Opinion: refugees links with the homelessness crisis

Choice 1-refugees welcome

Image from SICCA

The current refugee crisis has sparked a new wave of generosity and love as people all over the world welcome refugees. The heart-wrenching photo of a three year old boy called Aylan Kurdi, lying dead on Bodrum beach in Turkey, brought the crisis to the fore and united the masses. This forced the ruling class to take action.

However, all over social media, we see certain people in our society boldly stating that we ‘must look after our own first’. To see such an ignorant statement, lacking humanity and empathy, have such a following in Ireland of all countries is bleak and disheartening.

Although it is true that within Ireland nowadays, we have our own crisis: homelessness. Recent figures show that there are 1,400 homeless children on the island, with more than 3,000 homeless adults in Dublin alone. It is a problem that has been here for some time, growing steadily worse, with not much being done to tackle the root of the problem.

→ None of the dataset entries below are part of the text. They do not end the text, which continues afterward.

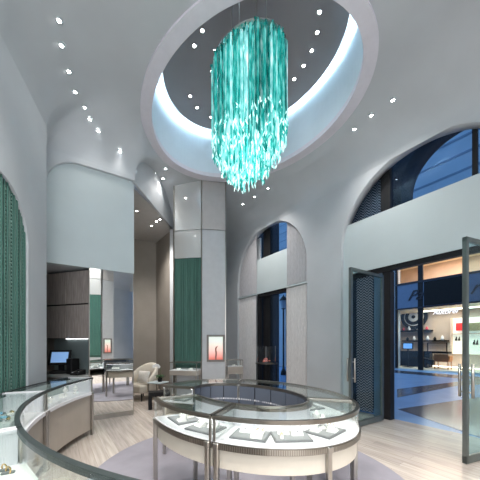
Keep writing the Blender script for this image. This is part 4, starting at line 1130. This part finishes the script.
text('Autorel', -5.85, SF-.17, 3.22, .36, 'sign_glow', 'window_lettering', sh, .3)

# fittings inside the shop
def shop_item(name, label, cat, items, mt, group=None):
    mb = MB()
    for it in items: rbox(mb, *it)
    return tag(mb.build(name, mt), label, cat, group)
BK = SF+2.98
def pa(px, c): k = (px-240)/263; return c*(.581*k-.814)/(.814*k+.581)
def pz(px, py, c): k = (px-240)/263; return 1.6+(343-py)*c/(.814*k+.581)/263
for k, (x0, x1, y) in enumerate(((399, 432, 331), (403, 448, 341))):
    a0, a1, z = pa(x0, BK-.2), pa(x1, BK-.2), pz((x0+x1)/2, y, BK-.2)
    shop_item('wall_shelf', ['upper short', 'lower long'][k]+' black shelf on the boutique wall across the street', 'shelf', [(a0, a1, BK-.4, BK, z-.05, z+.05)], 'black', 'black wall shelves in the boutique')
    n = 5 if k == 0 else 6
    for i in range(n):
        a = a0+.3+(a1-a0-.6)*i/(n-1); mt = ['red_stone', 'shop_white', 'black', 'gold'][(i+k) % 4] if k == 0 else ['black', 'shop_white'][i % 2]
        mb = MB(); h = .22+.08*((i*3) % 2); c_ = R3(a, BK-.2, z+.05)
        mb.lathe([(0, 0), (.07, 0), (.10, h*.4), (.05, h*.8), (.035, h), (0, h)], (c_[0], c_[1], z+.0505), 12)
        tag(mb.build('vase', mt), '%s vase, %s from the street-corner end of the %s boutique shelf' % ({'red_stone': 'red', 'shop_white': 'white', 'black': 'black', 'gold': 'golden'}[mt], ordn[i], ['upper', 'lower'][k]), 'vase', 'vases on the boutique shelves')
r = thing('round_wall_sign', 'round black and white disc on the boutique wall above the shelves', 'wall sign', R3(pa(414, BK-.1), BK-.1, pz(414, 317, BK-.1)))
for nm, rr_, mt, d in (('outer_disc', .85, 'black', 0), ('ring', .62, 'shop_white', .03), ('inner_disc', .56, 'black', .05), ('centre', .33, 'shop_white', .07), ('hub', .12, 'black', .09)):
    mb = MB(); cx = R3(pa(414, BK-.1), BK-.1-d, pz(414, 317, BK-.1)); vs = []
    for s2 in (0, .03):
        for j in range(28):
            t = 2*PI*j/28; vs.append((cx[0]+UA.x*rr_*math.cos(t)-UC.x*s2, cx[1]+UA.y*rr_*math.cos(t)-UC.y*s2, cx[2]+rr_*math.sin(t)))
    mb.add(vs, [(j, (j+1) % 28, 28+(j+1) % 28, 28+j) for j in range(28)]+[tuple(range(28)), tuple(range(55, 27, -1))]); mb.build(nm, mt, r)
cz = SF+1.6
a0, a1 = pa(399, cz), pa(450, cz)
r = thing('boutique_counter', 'black boutique counter with glass cabinet across the street', 'counter', R3((a0+a1)/2, cz, .06))
mb = MB(); rbox(mb, a0, a1, cz-.3, cz+.3, .95, 1.08); rbox(mb, a0, a0+1.9, cz-.25, cz+.25, .06, .95); mb.build('body', 'black', r)
mb = MB(); rbox(mb, pa(429, cz), a1-.05, cz-.28, cz+.28, 1.09, 1.6); mb.build('glass_cabinet', 'glass', r)
mb = MB()
for aa in (pa(429, cz), a1-.1): rbox(mb, aa, aa+.05, cz-.3, cz-.25, 1.08, 1.62)
rbox(mb, pa(429, cz), a1-.05, cz-.3, cz-.25, 1.58, 1.63); mb.build('cabinet_frame', 'black', r)
r = thing('screen_stand', 'slim floor stand with small blue screen just inside the boutique window', 'screen', R3(pa(408, SF+.6), SF+.6, .06))
aa = pa(408, SF+.6); mb = MB(); rbox(mb, aa-.03, aa+.03, SF+.57, SF+.63, .06, 1.3); rbox(mb, aa-.25, aa+.25, SF+.4, SF+.8, .06, .09); mb.build('stand', 'black', r)
mb = MB(); rbox(mb, aa-.30, aa+.30, SF+.55, SF+.6, 1.2, 1.62); mb.build('bezel', 'black', r)
mb = MB(); rbox(mb, aa-.25, aa+.25, SF+.54, SF+.55, 1.25, 1.57); mb.build('display', 'shop_screen', r)
# brown chair
aa = pa(443, SF+.9); c0 = SF+.9
r = thing('brown_chair', 'brown leather tub chair on thin legs inside the boutique window', 'chair', R3(aa, c0, .06))
mb = MB(); rbox(mb, aa-.35, aa+.35, c0-.3, c0+.3, .50, .62); mb.build('seat', 'brown_wood', r)
mb = MB(); rbox(mb, aa-.35, aa+.35, c0-.34, c0-.28, .6, .95); rbox(mb, aa-.4, aa-.34, c0-.3, c0+.25, .6, .85); rbox(mb, aa+.34, aa+.4, c0-.3, c0+.25, .6, .85); mb.build('backrest', 'brown_wood', r)
for sx in (-.32, .32):
    for sy in (-.27, .27): mb = MB(); rbox(mb, aa+sx-.02, aa+sx+.02, c0+sy-.02, c0+sy+.02, .06, .5); mb.build('leg', 'brown_wood', r)
# black tipped display box
aa = pa(427, SF+.9)
mb = MB(); mb.box(R3(aa, SF+.9, .50), (.75, .35, .28), RA, ry=.25, bev=.02)
mb.box(R3(aa, SF+.9, .22), (.1, .3, .3), RA)
tag(mb.build('black_display_wedge', 'black'), 'tilted black display wedge on the boutique floor left of the brown chair', 'display stand')
# lit wall niches
a0 = pa(453, BK); z1, z0 = pz(460, 318, BK), pz(460, 354, BK)
r = thing('lit_wall_vitrine', 'glowing cream wall vitrine with red and olive boxes in the boutique', 'vitrine', R3(a0+1, BK, z0))
mb = MB(); rbox(mb, a0, a0+4.0, BK-.05, BK-.01, z0, z1); mb.build('back_panel', 'vitrine_glow', r)
mb = MB(); rbox(mb, a0, a0+4.0, BK-.30, BK-.05, (z0+z1)/2+.1, (z0+z1)/2+.16); rbox(mb, a0-.06, a0, BK-.3, BK-.02, z0, z1); mb.build('shelf', 'shop_beige', r)
for i, (px, mt, nm) in enumerate(((462, 'red_box', 'red'), (474, 'olive_box', 'olive'))):
    a = pa(px, BK-.2); z = pz(px, 326.5, BK-.2)
    shop_item('gift_box', nm+' presentation box in the glowing boutique vitrine', 'box', [(a-.28, a+.28, BK-.3, BK-.06, z-.25, z+.22)], mt, 'boxes in the boutique vitrine')
for i, px in enumerate((456, 459, 474, 477)):
    a = pa(px, BK-.2); z = (z0+z1)/2+.16; mb = MB(); c_ = R3(a, BK-.2, z); mb.tube([(c_[0], c_[1], z-.45 if i < 2 else z-.7), (c_[0]+.04, c_[1], z-.2 if i < 2 else z-.4)], .045, 6, radii=[.07, .02])
    tag(mb.build('small_bottle', 'black'), 'tiny dark bottle, %s along the lower level of the glowing vitrine' % ordn[i], 'bottle', 'bottles in the boutique vitrine')
light('shop_lamp', 'AREA', R3(-4, SF+1.3, 3.6), 170, (1, .84, .66), size=6, sy=1.5, rot=(0, 0, RA))
light('shop_upper_lamp', 'AREA', R3(-4, SF+1.3, 6.75), 110, (1, .80, .66), size=6, sy=1.5, rot=(0, 0, RA))

mb = MB(); q = rp(283.8, CW+7.5); mb.box((q.x, q.y, 2.4), (.8, .6, 4.8), RA); struct(mb.build('pillar_street', 'plaster'))
# street lamp seen through the far window
lp = rp(283.5, CW+4.0)
r = thing('street_lantern', 'dark street lantern on a post outside the far arched window', 'street lamp', (lp.x, lp.y, 0))
mb = MB(); mb.lathe([(0, 0), (.14, 0), (.14, .15), (.07, .3), (.045, .5), (.04, 3.3), (.06, 3.35), (0, 3.35)], (lp.x, lp.y, -.02), 12); mb.build('post', 'black_metal', r)
mb = MB(); mb.lathe([(.10, 3.35), (.17, 3.75)], (lp.x, lp.y, 0), 6, smooth=False); mb.build('lantern_glass', 'facade', r)
mb = MB(); mb.lathe([(.22, 3.75), (.10, 3.92), (.03, 4.0), (0, 4.08)], (lp.x, lp.y, 0), 6, smooth=False); mb.lathe([(0, 3.3), (.12, 3.33), (.1, 3.36)], (lp.x, lp.y, 0), 6, smooth=False); mb.build('lantern_roof', 'black_metal', r)
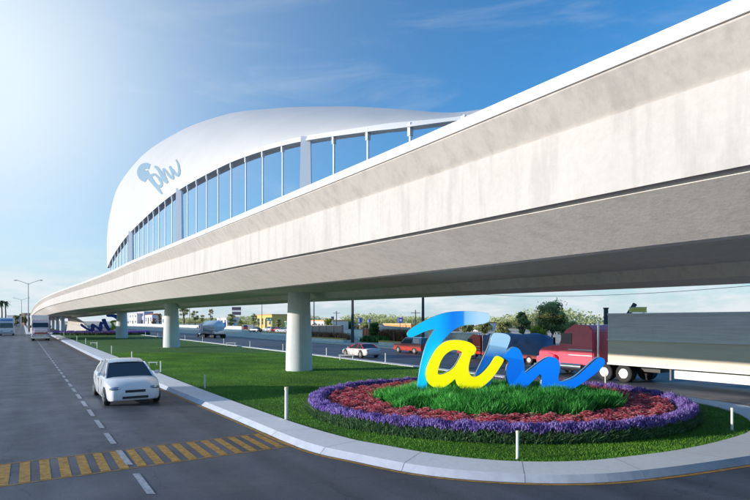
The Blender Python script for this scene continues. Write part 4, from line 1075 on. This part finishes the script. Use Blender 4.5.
for px, Y, yt, w, lb, m in ((23.2, 420, 313.5, 2.4, 'tiny terracotta building at the end of the left road', mat('far_terra', (.55, .3, .2), .8)), (27.3, 400, 316, 2.0, 'tiny pale building at the end of the left road', M_houseA), (10, 330, 316, 6, 'low white building beyond the bus', M_houseA)):
    v = Vector(((px-375)/F*Y, Y, 0)); H = CH+(HOR-yt)/F*Y; t = thing('building', lb, 'building', v)
    MB().box((0, 4, H/2), (w/F*Y, 8, H)).build('wall', m, t); MB().box((0, 4, H+.2), (w/F*Y+.6, 8.6, .4)).build('roof', M_conc_lt, t)
    for q in (-.25, .25): MB().box((q*w/F*Y, -.03, H*.55), (w/F*Y*.22, .1, H*.3)).build('window', mat('pane', (.10, .13, .17), .15), t)

# signs and billboards
def board(px, p, y0, y1, wpx, label, m, name='billboard', rot=None, poles=1, stripes=None, m2=None):
    v = G(px, p); zt = CH+(HOR-y0)/F*v.y; zb = CH+(HOR-y1)/F*v.y; w = wpx/F*v.y
    t = thing(name, label, 'sign', v, rot if rot is not None else 0)
    MB().box((0, 0, (zt+zb)/2), (w, .18, zt-zb)).build('panel', m, t)
    MB().box((0, -.1, zt-.06), (w+.08, .06, .1)).build('frame', M_metalgrey, t); MB().box((0, -.1, zb+.06), (w+.08, .06, .1)).build('frame', M_metalgrey, t)
    for i in range(poles):
        x = 0 if poles == 1 else (-w*.35+i*w*.7); MB().cyl((x, .15, 0), (x, .15, zb+.3), .1, .08, 8).build('post', M_metalgrey, t, smooth=True)
    if stripes:
        for (x0, z0, x1, z1) in stripes:
            MB().box(((x0+x1)/2*w, -.11, zb+(z0+z1)/2*(zt-zb)), (abs(x1-x0)*w, .03, (z1-z0)*(zt-zb))).build('marking', m2, t)
    return t
M_sb = mat('sign_blue', (.03, .10, .45), .5); M_sp = mat('sign_pale', (.62, .58, .75), .5); M_sg = mat('sign_green', (.01, .25, .10), .5)
board(360, 60, 317.5, 323, 4.2, 'blue and lilac roadside billboard nearest the thick dark pole', M_sb, stripes=[(-.45, .15, -.1, .85)], m2=M_sp)
board(369, 64, 319, 323, 3.8, 'pale and blue billboard right of the thick pole, second of two', M_sp, stripes=[(.0, .15, .4, .85)], m2=M_sb)
board(400, 66, 317.5, 323, 5.4, 'blue billboard above the orange warehouse', M_sb, stripes=[(-.42, .1, -.25, .9), (-.1, .3, .35, .7)], m2=M_sp)
board(332.5, 66, 316.5, 320, 3.0, 'small dark blue billboard over the young yellow green tree', mat('sign_navy', (.06, .08, .16), .5))
board(236.5, 78, 307, 315, 9, 'big dark billboard with a white band above the olive tree', mat('sign_dark', (.09, .07, .10), .6), stripes=[(-.5, .38, .5, .6)], m2=M_post, poles=2)
board(269, 62, 317.5, 320.8, 6, 'green direction sign in front of the yellow shop', M_sg, name='road_sign', poles=2, stripes=[(-.4, .25, -.1, .6), (.1, .25, .4, .6)], m2=M_post)
tl = board(638, 75, 307, 312.5, 16, 'yellow roadside board on a roof above the trailer', mat('sign_yellow', (.92, .70, .10), .5), poles=2, rot=-.15, stripes=[(-.42, .3, .42, .7)], m2=mat('sign_ochre', (.75, .50, .08), .5))
v = G(631, 76); zz = CH+(HOR-304)/F*v.y
t = thing('sign_arm', 'black slanted arm rising behind the yellow board', 'sign support', v); MB().tube([(-1.2, 0, 0), (-1.0, 0, zz*.6), (.6, 0, zz)], [.2, .25, .35], 8).build('arm', M_plast, t)
v = G(606, 55); H = CH+(HOR-309)/F*v.y
t = thing('chimney_stack', 'dark upright stack above the red cab roof', 'stack', v); MB().cyl((0, 0, 0), (0, 0, H), .28, .24, 12).build('shaft', mat('stack_dark', (.05, .06, .06), .6), t, smooth=True); MB().cyl((0, 0, H), (0, 0, H+.15), .3, .3, 12).build('rim', M_plast, t)

# ================================================================== SECOND BED, SECOND SIGN, ABUTMENT SHELL
v = W(103, 333, 128)
s2 = dup(sign, (v.x-.5, 129, .1), R(198), 'distant blue and green script letters seen from behind beyond the third pillar', None, 1.35)
for _c, _m in zip(s2.children, (gradmat('far_letter_blue', [(0, (.005, .06, .35)), (1, (.01, .09, .45))], 'Z', 0, 3, 0), gradmat('far_letter_navy', [(0, (.005, .03, .2)), (1, (.01, .06, .4))], 'Z', 0, 3, 0), gradmat('far_letter_green', [(0, (.16, .33, .01)), (1, (.3, .5, .02))], 'Z', 0, 3, 0), gradmat('far_letter_deep', [(0, (.004, .04, .28)), (1, (.01, .07, .42))], 'Z', 0, 3, 0))):
    _c.material_slots[0].link = 'OBJECT'; _c.material_slots[0].material = _m
    if 'label' in _c: del _c['label']
lavender((100-375)/F*128, 129, 11, 7, 3500, 5200, ('green lavender foliage around the distant sign', 'purple lavender flowers around the distant sign'), .75, 4.0)
n = 2600; X, Y, r = ring_pts(n, .3, .86, (103-375)/F*128, 129, 11, 7)
V, Fc, kk = heads(X, Y, .3+rng.uniform(0, .3, n), np.full(n, .16), np.full(n, .2), 5, .5, True)
o = npmesh('red_flowers', V, Fc, M_redfl, np.repeat(rng.uniform(0, 1, n), kk)); tag(o, 'red flowers in the distant bed beyond the third pillar', 'red flowers', kind='stuff')
ab = thing('abutment_shell', 'white curved ribbed concrete shell at the far end of the bridge', 'abutment')
rows = []
for i in range(25):
    u = i/24; row = []
    for j in range(13):
        w_ = j/12
        px = 66+21.5*u; Yd = 160-8*u+10*w_*(1-u)
        ztop = (5.2*(1-u)**.42+.2)*1.0 if u < 1 else .2
        zz = .1+ztop*(1-(1-w_)**2)
        row.append(Vector(((px-375)/F*Yd+2.4*w_*(1-w_), Yd, zz)))
    rows.append(row)
mb = MB(); mb.loft(rows, caps=False, closed=False); mb.build('shell', M_conc_lt, ab, smooth=True)
for k in (.25, .5, .75, 1.0):
    pts = []
    for i in range(25):
        r_ = rows[i]; f_ = k*12; j = min(int(f_), 11); pts.append(r_[j].lerp(r_[j+1], f_-j)+Vector((-.1, -.25, 0)))
    MB().tube(pts, .14, 6).build('rib', M_white, ab, smooth=True)

# ================================================================== SKY, SUN, CAMERA
SD = Vector((-.975, -.22, 0)).normalized(); EL = R(9.5)
sun_dir = Vector((SD.x*math.cos(EL), SD.y*math.cos(EL), math.sin(EL)))
sl = bpy.data.lights.new('sun', 'SUN'); sl.energy = 5.0; sl.angle = R(.6); sl.color = (1.0, .905, .80)
so = bpy.data.objects.new('sun', sl); col.objects.link(so); so.rotation_euler = sun_dir.to_track_quat('Z', 'Y').to_euler()
w = bpy.data.worlds.new('World'); scene.world = w; w.use_nodes = True
nt = w.node_tree; L = nt.links; bg = nt.nodes['Background']; bg.inputs['Strength'].default_value = .15
sky = nt.nodes.new('ShaderNodeTexSky'); sky.sky_type = 'NISHITA'; sky.sun_disc = False; sky.sun_elevation = EL
sky.sun_rotation = math.atan2(sun_dir.x, sun_dir.y); sky.air_density = 1.0; sky.dust_density = .6; sky.ozone_density = 2.0
tc = nt.nodes.new('ShaderNodeTexCoord')
def vm(op, a, b=None):
    n_ = nt.nodes.new('ShaderNodeVectorMath'); n_.operation = op
    L.new(a, n_.inputs[0])
    if b is not None: n_.inputs[1].default_value = b
    return n_
def mt(op, a, b=None, clamp=False):
    n_ = nt.nodes.new('ShaderNodeMath'); n_.operation = op; n_.use_clamp = clamp
    L.new(a, n_.inputs[0])
    if b is not None:
        if isinstance(b, (int, float)): n_.inputs[1].default_value = b
        else: L.new(b, n_.inputs[1])
    return n_.outputs[0]
def mix(f, a, b, mode='MIX'):
    n_ = nt.nodes.new('ShaderNodeMix'); n_.data_type = 'RGBA'; n_.blend_type = mode
    if isinstance(f, float): n_.inputs[0].default_value = f
    else: L.new(f, n_.inputs[0])
    for s_, x in ((6, a), (7, b)):
        if isinstance(x, tuple): n_.inputs[s_].default_value = (*x, 1)
        else: L.new(x, n_.inputs[s_])
    return n_.outputs[2]
S_ = 1/.15
gdir = Vector((-430/F, 1, 250/F)).normalized()
nrmz = vm('NORMALIZE', tc.outputs['Generated'])
dt = vm('DOT_PRODUCT', nrmz.outputs[0], tuple(gdir)).outputs['Value']
sp = nt.nodes.new('ShaderNodeSeparateXYZ'); L.new(nrmz.outputs[0], sp.inputs[0])
base = mix(1.0, sky.outputs[0], (.46, 1.22, 1.80), 'MULTIPLY')
# bright hazy glow around the sun side
glow = mt('POWER', mt('MAXIMUM', dt, 0.0), 30.0)
wide = mt('MULTIPLY', mt('POWER', mt('MAXIMUM', dt, 0.0), 7), .36)
gl = mt('ADD', mt('MULTIPLY', glow, .72), wide, True)
# horizon haze
hz = nt.nodes.new('ShaderNodeMapRange'); hz.interpolation_type = 'SMOOTHSTEP'; hz.inputs[1].default_value = .20; hz.inputs[2].default_value = -.02; hz.inputs[3].default_value = 0; hz.inputs[4].default_value = .9
L.new(sp.outputs['Z'], hz.inputs[0])
c = mix(hz.outputs[0], base, (.62*S_, .73*S_, .81*S_))
c = mix(gl, c, (.80*S_, .93*S_, 1.02*S_))
# thin clouds
mp = nt.nodes.new('ShaderNodeMapping'); mp.inputs['Scale'].default_value = (1.0, 1.0, 4.5); L.new(nrmz.outputs[0], mp.inputs[0])
cn = nt.nodes.new('ShaderNodeTexNoise'); cn.inputs['Scale'].default_value = 3.2; cn.inputs['Detail'].default_value = 9; cn.inputs['Roughness'].default_value = .6; cn.inputs['Distortion'].default_value = .6; L.new(mp.outputs[0], cn.inputs['Vector'])
cm = nt.nodes.new('ShaderNodeMapRange'); cm.interpolation_type = 'SMOOTHSTEP'; cm.inputs[1].default_value = .50; cm.inputs[2].default_value = .78; cm.inputs[3].default_value = 0; cm.inputs[4].default_value = .17; L.new(cn.outputs['Fac'], cm.inputs[0])
c = mix(cm.outputs[0], c, (.85*S_, .9*S_, .95*S_))
cn2 = nt.nodes.new('ShaderNodeTexNoise'); cn2.inputs['Scale'].default_value = 9; cn2.inputs['Detail'].default_value = 8; cn2.inputs['Roughness'].default_value = .6; L.new(mp.outputs[0], cn2.inputs['Vector'])
cm2 = nt.nodes.new('ShaderNodeMapRange'); cm2.interpolation_type = 'SMOOTHSTEP'; cm2.inputs[1].default_value = .38; cm2.inputs[2].default_value = .66; L.new(cn2.outputs['Fac'], cm2.inputs[0])
hz2 = nt.nodes.new('ShaderNodeMapRange'); hz2.interpolation_type = 'SMOOTHSTEP'; hz2.inputs[1].default_value = .14; hz2.inputs[2].default_value = .03; hz2.inputs[3].default_value = 0; hz2.inputs[4].default_value = .85; L.new(sp.outputs['Z'], hz2.inputs[0])
c = mix(mt('MULTIPLY', cm2.outputs[0], hz2.outputs[0]), c, (.84*S_, .88*S_, .93*S_))
L.new(c, bg.inputs['Color'])

cam = bpy.data.cameras.new('Camera'); cam.sensor_width = 36; cam.lens = 36*F/750; cam.shift_y = (HOR-250)/750; cam.clip_end = 9000; cam.clip_start = .1
co = bpy.data.objects.new('Camera', cam); col.objects.link(co); co.location = (0, 0, CH); co.rotation_euler = (R(90), 0, 0)
scene.camera = co
scene.view_settings.view_transform = 'Standard'; scene.view_settings.look = 'None'; scene.view_settings.exposure = 0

So when I see the cry of ‘we must look after our own first’, I don’t buy it. The people writing these messages are not campaigning for the homeless. They are not helping at food banks and homeless shelters. So one must ask what they actually mean to say with this statement.

Earlier this month, the Minister for Justice Frances Fitzgerald announced that Ireland would be taking in some 4,000 refugees. To put that into perspective, we are taking less than 0.1% of our population.  As it stands right now in Jordan, 1 in 5 people are refugees. As one of the richest countries in the world, it is clear that we could and should take more.

Next year’s 1916 commemoration should be a poignant reminder that Ireland too has had a troubled past. And when Ireland was no longer hospitable and safe, we too left our homeland for a second chance. We should therefore be accepting of the poor souls who have had their lives torn apart by the seemingly never ending violence that has its grip on the Middle-East.

But it’s not all bad. SICCDA (South Inner City Community Development Association) have been part of events in the city to welcome refugees into the community. Where originally Michael Colon, CEO (Chief Executive Officer), would have been the sole community officer, the organisation now employs 4 people.

“Our saying is ‘Many Cultures, One Community’ and we are committed to understanding and integrating them into our community,” said Tommy Marr, a SICCDA Community Outreach officer.

On the 19th of October, SICCDA ran a ‘Welcome to the Liberties event’ in Caffe Comino, 18 St Augustine Street, Dublin 8. The event celebrated the cultural diversities in the area and welcomed refugees into the area.